For Beat Hazard 3 players, this guide provides assorted tips to help accelerate your journey to BH3 master & compete with veterans along the way!
This showed up when I opened the Steam overlay. Hook me.
You got it, champ.
I played a lot of Beat Hazard 1 and 2, making it relatively easy for me to score multiple Elite ships from placing high in challenges on launch day. Beat Hazard 3 is full of interesting but somewhat arcane details that could use exposure – especially to a future leaderboard-topper such as yourself.
Disclaimer: These tips are offered in no particular order. Due to BH3’s status as an incomplete & early access title, one or more of the following tips may not apply at the time that you read this guide. Maybe I’ll update, maybe I won’t. Who knows? Not I.
The #1 Beat Hazard butt-saver
In BH2, you could happily perk into four powerful weapons any time. Not so in BH3! Every ship has its own number of perk weapon slots. This renders ships with a higher number of perk weapon slots CRITICAL.
Why? Simple – Additional powerup charges tend to drop around the same time at regular intervals. In other words, more perk weapons equipped = more total powerup charges.
“So what?”
So, bombs, reflect shield and EMP charges all grant temporary invulnerability. You may like your one-slot ship, but would you rather have 3 get-out-of-bullet-hell-jail-free cards per song or 9?
I thought so.
By the way, using multiple subsequent perk weapons of the same type stacks up their invulnerability time. If you fire off a bomb, and then fire off another, the invulnerability time from the second bomb is added to the first. It doesn’t overwrite it.

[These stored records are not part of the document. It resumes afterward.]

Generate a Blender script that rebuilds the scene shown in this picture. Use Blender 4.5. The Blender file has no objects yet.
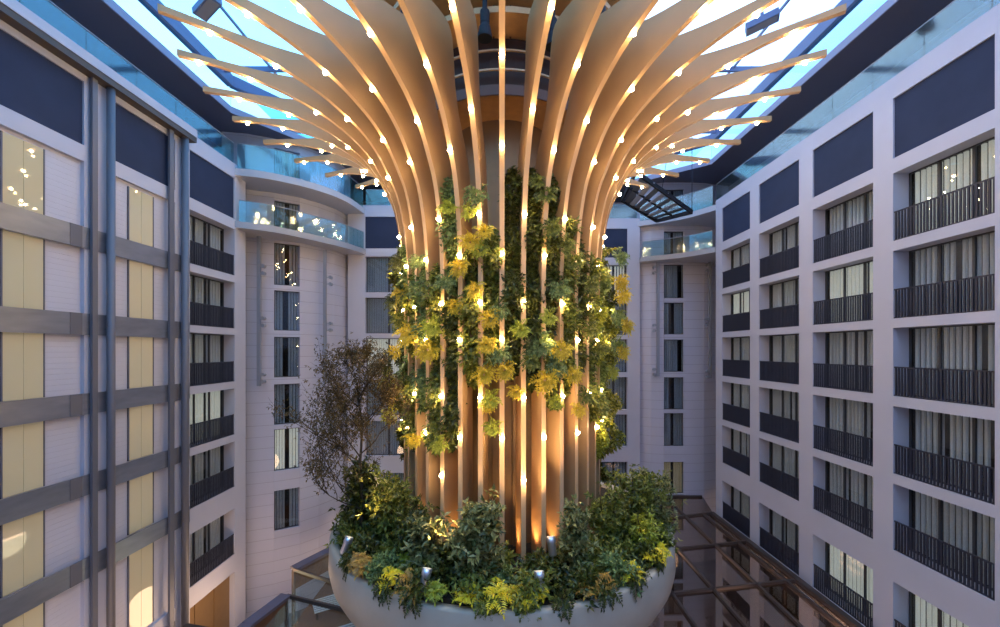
import bpy, math, random
from mathutils import Vector, Matrix
random.seed(7)
R = random.random
def U(a, b): return a + (b - a) * random.random()
sc = bpy.context.scene
COL = sc.collection
PI = math.pi
CZ = 17.0            # eye height above the lobby floor
FPX = 415.0          # focal length in pixels of the 1000 px wide frame
# ------------------------------------------------------------ camera
cam = bpy.data.cameras.new('camera'); co = bpy.data.objects.new('camera', cam); COL.objects.link(co)
co.location = (0, 0, CZ); co.rotation_euler = (PI / 2, 0, 0)
cam.sensor_width = 36.0; cam.sensor_fit = 'HORIZONTAL'; cam.lens = 36.0 * FPX / 1000
cam.shift_x = -0.002; cam.shift_y = 0.0365; cam.clip_start = 0.05; cam.clip_end = 500
sc.camera = co
# ------------------------------------------------------------ colour management
sc.view_settings.view_transform = 'Standard'; sc.view_settings.look = 'None'
sc.view_settings.gamma = 1; sc.view_settings.use_curve_mapping = False
sc.view_settings.exposure = -0.08
# ------------------------------------------------------------ world: dusk sky with thin bright cloud
w = bpy.data.worlds.new('sky'); sc.world = w; w.use_nodes = True
nt = w.node_tree; nt.nodes.clear()
o_ = nt.nodes.new('ShaderNodeOutputWorld'); bg = nt.nodes.new('ShaderNodeBackground')
tc = nt.nodes.new('ShaderNodeTexCoord'); mp = nt.nodes.new('ShaderNodeMapping'); mp.inputs['Scale'].default_value = (1.3, 1.3, 2.0)
nz = nt.nodes.new('ShaderNodeTexNoise'); nz.inputs['Scale'].default_value = 2.2; nz.inputs['Detail'].default_value = 5
cr = nt.nodes.new('ShaderNodeValToRGB')
cr.color_ramp.elements[0].position = 0.38; cr.color_ramp.elements[0].color = (0.36, 0.54, 1.0, 1)
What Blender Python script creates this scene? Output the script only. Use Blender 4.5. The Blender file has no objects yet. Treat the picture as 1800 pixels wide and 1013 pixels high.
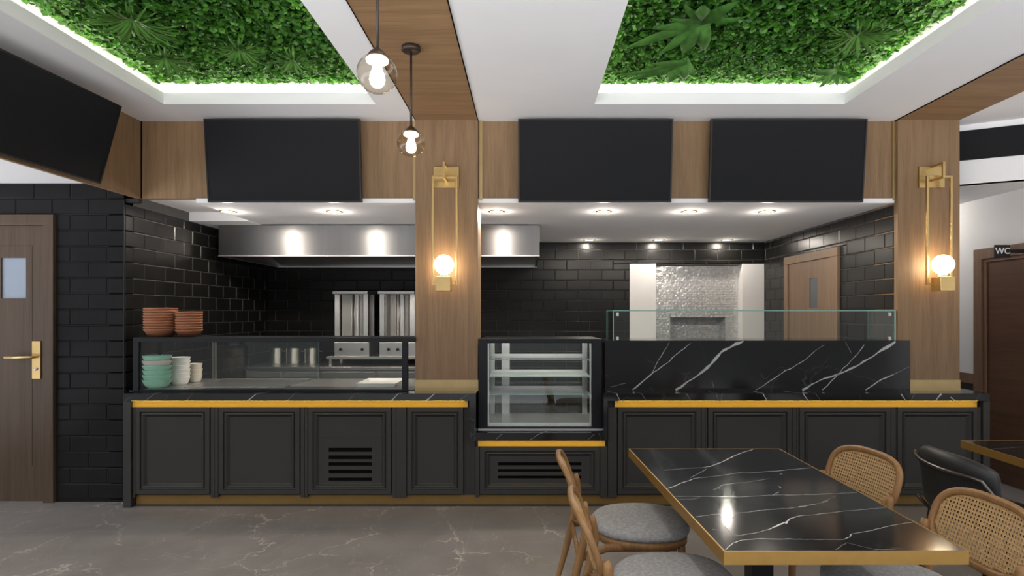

This trick does NOT work across multiple perk weapon types. So if you need a lot of breathing room, don’t hit different weapons at the same time – use multiple charges of one weapon!
Play the challenges!
On the main menu there’s a selection called “Community Challenges”. You wanna get good at these for the simple reason that placing in the top 10 scorers by the end of a challenge’s given timer rewards you with an exclusive “Elite” ship that may have stronger base stats than most ships you would otherwise find by completing songs. The competition is fierce, and the sooner you get yourself a nice garage of somewhat optimal Elite ships, the easier a time you’ll have competing in every aspect of BH3. This might be rough if you have a hard time with the game at its highest difficulties, but even a single 10th place finish is absolutely worth it.
Multipliers are weird as hell.
There’s a couple little bars that you’ll see filling just beneath your ship if you hang around a song enough. One is “Survivor”. That’s just a multiplier bonus you get for not dying (and your goal really ought to be to never die).
One you might take longer to discover is “Dare Devil”. This is a bar that fills while you aren’t firing your weapons. If it fills, you score +5 multiplier. It’s not much, but it’s extra. The very start of a song is often a great time to fill a Dare Devil bar, as well as sections during which there’s only asteroids, or breaks in the action if you slay a boss super fast.
There’s one more reason for why Dare Devil is useful, though.
Powerups & multipliers “queue” to be dropped!
There’s a bar at the top of the screen that shows your progress through the song you’re playing. Imagine if you will that scattered all across that bar are powerup and multiplier drops. You reach a particular spot in the song, a powerup drops – problem is, powerups mostly just drop when you kill stuff. Therefore if you’re not killing stuff, these powerups that WANT to drop start to stack up, and the next time you start killing enemies, the floodgates open and a bountiful torrent of powerups rains upon thee!
This is rather convenient because it makes collecting powerups faster and safer by putting their drops in your control rather than getting sprayed all over the arena and thus maximizing the odds that you miss them. Every +1 counts!